Lake demands to reverse his election loss in the election for governor of Arizona

(The Center Square) – Arizona Republican gubernatorial candidate Kari Lake filed a post-election lawsuit contesting the results of her race on Friday afternoon.

The lawsuit argues that a significant number of ballots should be considered illegal and calls for an election audit in Maricopa County. Most notably, it asks for Lake to be declared the winner of the election and to ignore the current certification of the results. Gov.-Elect Katie Hobbs, who is the incumbent secretary of state, won by 17,117 votes statewide, which is outside of the automatic recount margin of 0.5 percent.

“If the process was illegitimate then so are the results. Stay tuned, folks,” Lake tweeted after she filed the case in Maricopa County Superior Court.

Hobbs was listed as one of the defendants in the lawsuit, and her campaign manager Nicole DeMont said in a statement that the Republican’s lawsuit is unimportant.

“Kari Lake needs attention like a fish needs water – and independent experts and local election officials of both parties have made clear that this was a safe, secure, and fair election,” DeMont said.

“Arizonans made their voices heard and elected Katie Hobbs as their governor.
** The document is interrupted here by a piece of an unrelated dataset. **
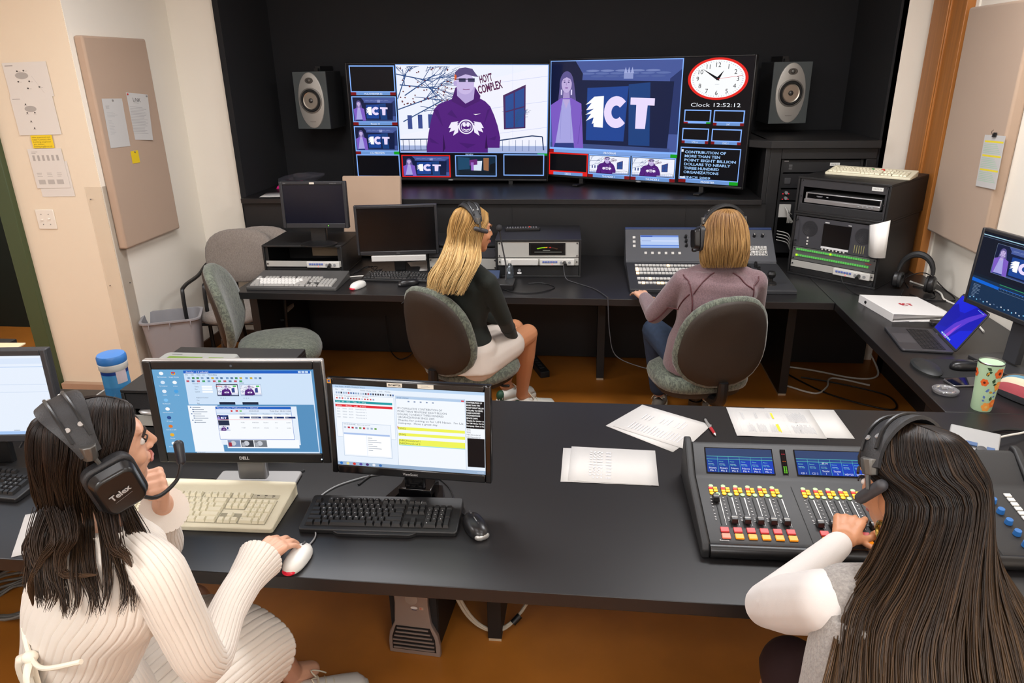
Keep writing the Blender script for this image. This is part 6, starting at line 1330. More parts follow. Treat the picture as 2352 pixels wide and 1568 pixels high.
# ================================================================ people
def L3(a,b,t): return V(a)*(1-t)+V(b)*t
def remesh(o,vox=.005,it=6,fac=.5):
    r=o.modifiers.new('union','REMESH'); r.mode='VOXEL'; r.voxel_size=vox; r.use_smooth_shade=True
    s=o.modifiers.new('relax','SMOOTH'); s.factor=fac; s.iterations=it; return o
def orth(fwd,lat):
    f=V(fwd).normalized(); l=V(lat)-f*f.dot(V(lat)); l.normalize(); return f,l
def torso(m,secs,inf=0,n=40,rib=0,ramp=0,z_from=0,z_to=99):
    """secs: (centre, lateral axis, half width, half depth)"""
    S=[]; k=5
    for i in range(len(secs)-1):
        a,b=secs[i],secs[i+1]
        for j in range(k): t=j/k; S.append((L3(a[0],b[0],t),L3(a[1],b[1],t),a[2]+(b[2]-a[2])*(t*t*(3-2*t)),a[3]+(b[3]-a[3])*(t*t*(3-2*t))))
    S.append(secs[-1]); rg=[]
    for i,(c,l,w,d) in enumerate(S):
        up=(V(S[min(i+1,len(S)-1)][0])-V(S[max(i-1,0)][0])).normalized(); l=V(l); l=(l-up*l.dot(up)).normalized(); f=up.cross(l)
        R=[]
        for q in range(n):
            t=2*PI*q/n; c_,s_=math.cos(t),math.sin(t); rr_=1-(ramp*max(0,math.cos(rib*t))**5 if rib else 0)
            x=(w+inf)*rr_*abs(c_)**.85*(1 if c_>=0 else -1); y=(d+inf)*rr_*abs(s_)**.85*(1 if s_>=0 else -1); R.append(V(c)+l*x+f*y)
        rg.append(R)
    c0,c1=sum(rg[0],V((0,0,0)))/n,sum(rg[-1],V((0,0,0)))/n
    rg=[[c0+(p-c0)*.55 for p in rg[0]]]+rg+[[c1+(p-c1)*.55 for p in rg[-1]]]
    m.loft(rg,True); return m
def ribtube(m,path,radii,n=60,rib=20,amp=.03,smooth=5,cap=True,flat=1,ups=None):
    P=spline(path,smooth); N=len(P); x=V((0.1,.2,1)).normalized(); rg=[]
    for i,p in enumerate(P):
        d=P[min(i+1,N-1)]-P[max(i-1,0)]; F=frame(p,d,x); x=V((F[0][0],F[1][0],F[2][0])); t=i/(N-1)*(len(radii)-1); a=int(min(t,len(radii)-2)); r=radii[a]+(radii[a+1]-radii[a])*(t-a)
        rg.append([F@V((r*flat*(1-amp*max(0,math.cos(rib*2*PI*k/n))**5)*math.cos(2*PI*k/n),r*(1-amp*max(0,math.cos(rib*2*PI*k/n))**5)*math.sin(2*PI*k/n),0)) for k in range(n)])
    m.loft(rg,cap); return m
def head(m,H,nb,neck_r=.052):
    """H: head matrix (x right, y forward, z up)"""
    def e(c,r): 
        s=M(); s.ell(c,r,n=20,m=14); m.add(s.v,s.f,H)
    def cp_(a,b,r0,r1): m.cap(H@V(a),H@V(b),r0,r1)
    e((0,-.015,.030),(.073,.092,.083)); e((0,.022,-.015),(.063,.070,.085)); e((0,.045,-.05),(.047,.045,.050)); e((0,.062,-.092),(.024,.022,.018)); e((0,.055,-.085),(.034,.03,.02))
    cp_((0,.086,.018),(0,.108,-.022),.007,.0095); e((.010,.097,-.028),(.007,.009,.006)); e((-.010,.097,-.028),(.007,.009,.006))
    e((0,.088,-.053),(.020,.012,.006)); e((0,.087,-.062),(.017,.012,.0065)); e((.035,.062,-.025),(.022,.022,.02)); e((-.035,.062,-.025),(.022,.022,.02)); e((0,.078,.030),(.042,.014,.010))
    for s in(-1,1): e((s*.074,-.008,-.012),(.010,.020,.031))
    m.cap(H@V((0,-.018,-.05)),nb,neck_r*.92,neck_r)
def facebits(p,H,lipc='#a85a50',brow='#2a1a12'):
    for s in (-1,1):
        a=M(); a.ell((s*.030,.0768,.004),(.011,.009,.0062)); a.v=[H@v for v in a.v]; e=a.ob('eye',p,mat('eye_white','#d8d0c8',.2),smooth=180)
        a=M(); a.ell((s*.030,.0832,.004),(.0055,.0045,.0055)); a.v=[H@v for v in a.v]; a.ob('iris',e,mat('iris','#2a1c14',.1),smooth=180)
        a=M(); a.tube([H@V((s*.017,.090,.009)),H@V((s*.030,.0915,.012)),H@V((s*.044,.082,.008))],.0016,6,smooth=4); a.ob('eyelash',p,mat('lash','#120c0a',.6))
        a=M(); a.tube([H@V((s*.014,.091,.025)),H@V((s*.030,.090,.030)),H@V((s*.047,.078,.024))],.0028,6,smooth=4); a.ob('eyebrow',p,mat('brow_'+brow[1:],brow,.8))
    a=M(); a.tube([H@V((-.021,.092,-.056)),H@V((-.008,.0985,-.0525)),H@V((0,.099,-.0545)),H@V((.008,.0985,-.0525)),H@V((.021,.092,-.056))],[.002,.0045,.0045,.002],8,smooth=4); a.tube([H@V((-.020,.092,-.058)),H@V((0,.098,-.064)),H@V((.020,.092,-.058))],[.002,.005,.002],8,smooth=4); a.ob('lips',p,mat('lips_'+lipc[1:],lipc,.4))
def hand(m,w,fwd,up,side,curl=(15,20,15),spread=4,scale=1,thumb=(35,20),curls=None,nails=None):
    """w wrist; fwd along the hand; up = back of hand; side=+1 thumb toward +lateral (lat = fwd x up)"""
    f=V(fwd).normalized(); u=V(up); u=(u-f*f.dot(u)).normalized(); l=f.cross(u)*side   # toward the thumb
    w=V(w); s=scale; tips=[]
    for i,(off,ln) in enumerate(((.030,.088),(.010,.092),(-.010,.088),(-.028,.080))):
        b=w+l*off*.55*s; k=w+l*off*s+f*ln*s*.98+u*.004*s
        m.cap(b,k,.014*s,.0115*s)
        seg=((.040,.024,.020),(.044,.028,.021),(.041,.026,.020),(.032,.020,.018))[i]; cc=(curls[i] if curls else curl); ang=0; p=k; sp=RAD(spread)*(1.5-i); d0=(f*math.cos(sp)+l*math.sin(sp))
        for j,(q,a_) in enumerate(zip(seg,cc)):
            ang+=RAD(a_); d=d0*math.cos(ang)-u*math.sin(ang); e=p+d*q*s; r=(.0090,.0082,.0075,.0066)[j]*s*(.92 if i==3 else 1); m.cap(p,e,r,(.0082,.0075,.0064)[j]*s*(.92 if i==3 else 1)); p=e
        tips.append((p,d,u*math.cos(ang)+d0*math.sin(ang)))
    m.ell(w+f*.045*s,(.02*s,.02*s,.016*s))
    b=w+l*.022*s+f*.018*s-u*.004*s; a1=RAD(thumb[0]); d=f*math.cos(a1)+l*math.sin(a1)-u*.35; d.normalize(); e=b+d*.045*s; m.cap(b,e,.0150*s,.0105*s)
    d2=(d+f*math.tan(RAD(thumb[1]))*.8).normalized(); e2=e+d2*.030*s; m.cap(e,e2,.0100*s,.0090*s); e3=e2+(d2+f*.2).normalized()*.024*s; m.cap(e2,e3,.0088*s,.0072*s)
    tips.append((e3,d2,u)); return tips
def nails(p,tips,s=1):
    for (q,d,u) in tips[:4]:
        a=M(); F=frame(q+u*.0058*s+d*.001,u,d); a.ell((0,0,0),(.0055*s,.0042*s,.0012*s),n=12,m=6); a.v=[F@v for v in a.v]; a.ob('fingernail',p,mat('nail','#e0b0a0',.25),smooth=180)
def strands(name,p,levels,n,r,cols,tipc,seed=1,t_end=(.86,1.0),clump=.012,wave=0,wfreq=3,seg=4,thick=(.80,1.0),streak=.25,sides=4,curl_end=0,nlock=26):
    """levels: (centre, forward, rx, ry, az0, az1) from the parting down; azimuth clockwise from forward seen from above"""
    random.seed(seed); m=M(); hm=hairmat(); m.use(hm); L=len(levels); 
    C0=[rgb(c)[:3] for c in cols]; CT=rgb(tipc)[:3]
    for i in range(n):
        u=(i+random.random())/n; v=random.uniform(*thick); te=random.uniform(*t_end); lock=int(u*nlock); lk=noise.noise(V((lock*3.7,seed,0)))
        cps=[]
        for k,lv_ in enumerate(levels):
            c,f,rx,ry,a0,a1=lv_[:6]
            f=(V(f) if len(f)==3 else V((f[0],f[1],0))).normalized(); rt_=f.cross(V((0,0,1))).normalized(); tt=k/(L-1)
            uu=u+(( (lock+.5)/nlock)-u)*min(.6,max(0,tt-.42)*1.3)*(.6+.4*lk)
            a=RAD(a0+(a1-a0)*uu); jit=clump*tt; wv=wave*tt*math.sin(wfreq*tt*2*PI+lock*1.9)
            rr_=v+(noise.noise(V((u*9,tt*2.3,seed)))*.10*tt)
            ca=math.cos(a); dr=lv_[7]*(-lv_[6]*(ca*ca if ca>0 else .35*ca*ca)) if len(lv_)>6 else V((0,0,0))
            cps.append(dr+V(c)+f*(ry*rr_*math.cos(a))+rt_*(rx*rr_*math.sin(a)+wv)+f*wv*.5+V((random.uniform(-jit,jit),random.uniform(-jit,jit),random.uniform(-jit,jit)*.6)))
        P=spline(cps,seg); P=P[:max(4,int(len(P)*te))]; N=len(P); cb=C0[min(len(C0)-1,int(abs(noise.noise(V((u*55,seed*2.1,v*6))))*2.6*len(C0)))]; mixv=random.uniform(0,1)<streak
        rg=[]; x=V((.3,.1,1)).normalized(); base=len(m.v)
        for j,q in enumerate(P):
            d=P[min(j+1,N-1)]-P[max(j-1,0)]
            if d.length<1e-6: d=V((0,0,-1))
            F=frame(q,d,x); x=V((F[0][0],F[1][0],F[2][0])); t=j/(N-1); rad=r*(.5+.5*min(1,t*5))*(1-.75*max(0,(t-.6)/.4)**2)
            for s in range(sides): an=2*PI*s/sides; m.v.append(F@V((rad*1.6*math.cos(an),rad*math.sin(an),0)))
        for j in range(N-1):
            t=j/(N-1); w_=min(1,max(0,(t-.35)/.65))*(1 if mixv else .35); c=(cb[0]+(CT[0]-cb[0])*w_,cb[1]+(CT[1]-cb[1])*w_,cb[2]+(CT[2]-cb[2])*w_,1)
            for s in range(sides):
                m.f.append((base+j*sides+s,base+j*sides+(s+1)%sides,base+(j+1)*sides+(s+1)%sides,base+(j+1)*sides+s)); m.mi.append(0); m.fc.append(c)
    return m.ob(name,p,smooth=180)
def hairmat():
    if 'hair_fibre' in MATS: return MATS['hair_fibre']
    h=attrmat('hair_fibre',False,.45,.28); b=h.node_tree.nodes['Principled BSDF']; b.inputs['Anisotropic'].default_value=.5; return h
def hl(H,z,rx,ry,a0,a1,dy=0,drop=None):    # a hair level in the head's frame
    f=H.to_3x3()@V((0,1,0)); return (H@V((0,dy,z)),f,rx,ry,a0,a1,drop if drop is not None else (.040 if z>.11 else (.030 if z>.09 else (.012 if z>.04 else 0))),H.to_3x3()@V((0,0,1)))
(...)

No nuisance lawsuit will change that, and we remain laser-focused on getting ready to hit the ground running on Day One of Katie Hobbs’ administration next year,” she added.

The controversy in Maricopa County over election results stems from the 2020 election but also has to do with many tabulation machines not being able to read roughly 17,000 ballots on election day.


County officials gave options in order to assure that one’s ballot was counted, including placing their ballot in “Door 3” to be counted at the Maricopa County Recorder and Elections Department in downtown Phoenix as opposed to the vote center one cast their ballot at. Some have argued that the long lines from the issues led to large-scale voter disenfranchisement.

Once the specific ballot printer issue was detected on the afternoon of election day, officials said they worked to get the issue resolved before polls closed.

Two other statewide Republican nominees also filed lawsuits, Attorney General candidate Abe Hamadeh and Secretary of State candidate Mark Finchem. Hamadeh is the only one with a race within the automatic recount margin, as Democrat Kris Mayes defeated him by 511 votes.